Social Environment

Overview

Social environment refers to the way that a classroom environment encourages and supports the interactions that occur between young children, teachers, and family members. A well-designed social environment supports and encourages positive peer relationships, interactions between adults and children, and ensures that opportunities develop for adults to support children to achieve their social goals.

Group size and make-up, activities initiated by teachers and children, materials and activities that promote interaction are all important considerations for teachers when organising the social environment in the classroom.

On this page

Approaches

Including Families

Building rapport with and including families is another important aspect of social design of the classroom. This can be achieved through frequent, open, and honest communication with families and by making families and those important to them feel welcome. Family members can share information about the strategies they use in their homes and cultures to promote social interaction. It’s important for Teachers to listen to and incorporate parents’ beliefs, as appropriate, into their practices, including suggestions about how to encourage and guide children.
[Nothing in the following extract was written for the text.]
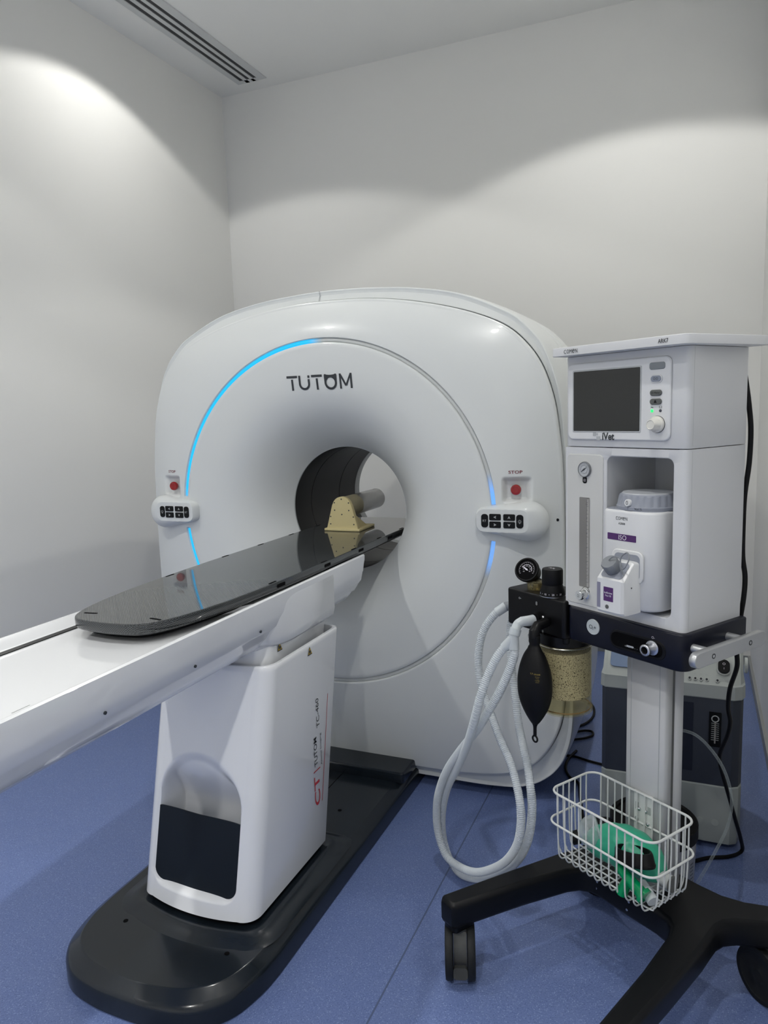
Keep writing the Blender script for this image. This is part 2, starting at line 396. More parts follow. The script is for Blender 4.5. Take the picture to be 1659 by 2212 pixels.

Parent questionnaires can be very helpful in gathering important information in these situations. Also offering opportunities for:

  1. immediate family to volunteer in the classroom,
  2. providing opportunities for families to meet and connect
  3. inviting families to share activities from home
  4. liaise with families to support the development of social skills at home.
     

Including Children with Disabilities

Teachers also must ensure that young children with disabilities have opportunities across the day to interact with peers and adults alike. Some children with disabilities might need extra support to participate in the social environment. For these children, teachers might need to:

  • Teach friendship skills, including how to ask a friend to play, share materials, and give compliments.
  • Teachers need to be intentional about teaching concepts of friendships like reciprocity and managing interactions.
  • Teach how to recognize emotions and to express them in ways that are socially appropriate. Children who don’t learn to use emotional language have a hard time labelling and understanding their own feelings, as well as accurately identifying how others feel. Songs (e.g., “If You’re Happy and You Know It”), games, puppets, and activities like feeling faces can all be used to support children learning about emotions.
  • Embed opportunities to interact with peers throughout the day. Teachers can supply cooperative-use toys and materials to increase the opportunities for social interaction. Cooperative-use toys are those that naturally lend themselves to two or more children playing together. Some examples of cooperative-use toys include balls, wagons, a pair of telephones, and board games.
  • Use what motivates the child for example if a child is interested in engaging with another specific child, allow time for that to happen. Another example would be where a child has a particular interest in an object/toy or activity then pair this child with a child with similar interests.